性能を強化した「Kubernetes 1.1」がリリース

 GoogleのKubernetes開発チームは11月9日、コンテナ/クラスタ管理ツール「Kubernetes 1.1」をリリースした。性能の改善に主眼が置かれている。

 KubernetesはLinuxコンテナを扱うクラスタの管理システム。Dockerコンテナを利用したオーケストレーションシステムとしてGoogleが開発しオープンソースとして公開している。

 Kubernetes 1.1は、7月に公開されたバージョン1.0に続く最新版となる。Kubernetesは当初からGoogle級のワークロードに対応するアーキテクチャを持っていたが、本バージョンではこれをさらに強化して数千級のノードで構成されるクラスタ環境で利用できるようになった。単一のクラスタに対して百万件ものQPS(1秒で処理できる問い合わせ数)も実現可能という。

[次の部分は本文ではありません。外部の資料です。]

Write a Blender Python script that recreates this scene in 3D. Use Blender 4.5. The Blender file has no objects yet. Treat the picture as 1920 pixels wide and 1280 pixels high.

 ネットワークスループットも強化し、1.1ではネイティブIPテーブルを利用できるオプションが加わった。これにより遅延が80%改善されるという。また、CPUのオーバーヘッドをほぼ完全に無くし、信頼性も改善できるという。

 これらに加えて、HTTPロードバランサー、Jobオブジェクトなどがベータ版機能として導入された。前者はパケット内容に応じてHTTPトラフィックをルーティングする機能を盛り込むもので、これによりサービスに応じて異なるルーティングを利用できる。後者のJobオブジェクトはコミュニティからの要求が多かったというバッチ処理統合に対応するもので、サムネイル作成のためにイメージのバッチ処理をしたり、いくつかのチャンクに分かれている大規模なデータ向けにワークロードを動かしたり、成功するまでリスタートするAPIオブジェクトを導入した。

 また、複数のコンテナで構成されるクラスタの単位となる「Pod」で、水平方向へのオートスケールにベータ対応した。これにより、CPUの利用率に合わせてPodのスケールアップとダウンが可能となる。

 開発関連では、コンテナをインタラクティブに動かす機能やスキーマバリデーションの改善などによりテストサイクルを短期化するという。また中断することなくアップデートをリリースできるローリングアップデート機能も強化された。